We must point out that this Court does not approve of the Board’s refusal to view the films. Our decision to affirm results from the fact that the Board had the benefit of a running narration of the films by the appellant’s investigation on the record. From this, some review of the films though limited could be afforded.

However, the factor that must be again emphasized is that the films alone are not sufficient to sustain the appellant’s burden. A viewing of the films by the Board could not have changed that and remand by this Court for that purpose would be futile.

Order

And Now, this 17th day of April, 1973, the order of the Workmen’s Compensation Appeal Board is hereby affirmed. Accordingly, judgment is entered in favor *595of the claimant, Sam Davis, and against John B. Kelly Company, Inc, for compensation at the rate of $42.50 resuming on May 22, 1969, together with interest at the rate of six percent per annum on deferred installments from the date due to the date paid, and continuing for an indefinite period, all within the terms and limits of the Pennsylvania Workmen’s Compensation Act.

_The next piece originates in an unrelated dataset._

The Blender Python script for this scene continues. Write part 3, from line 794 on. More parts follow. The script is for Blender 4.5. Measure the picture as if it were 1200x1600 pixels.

This was the third Petition to Terminate filed by the employer. The first petition was dismissed and the second was withdrawn.

This is not to suggest that such is the case here. The record shows that the investigator readily admitted that on many days the claimant did nothing and the films reflect this. The films also show the claimant at the gas station performing no work.

This can be gleaned from the running description on the record of the film being shown to the referee by the investigator who took the pictures.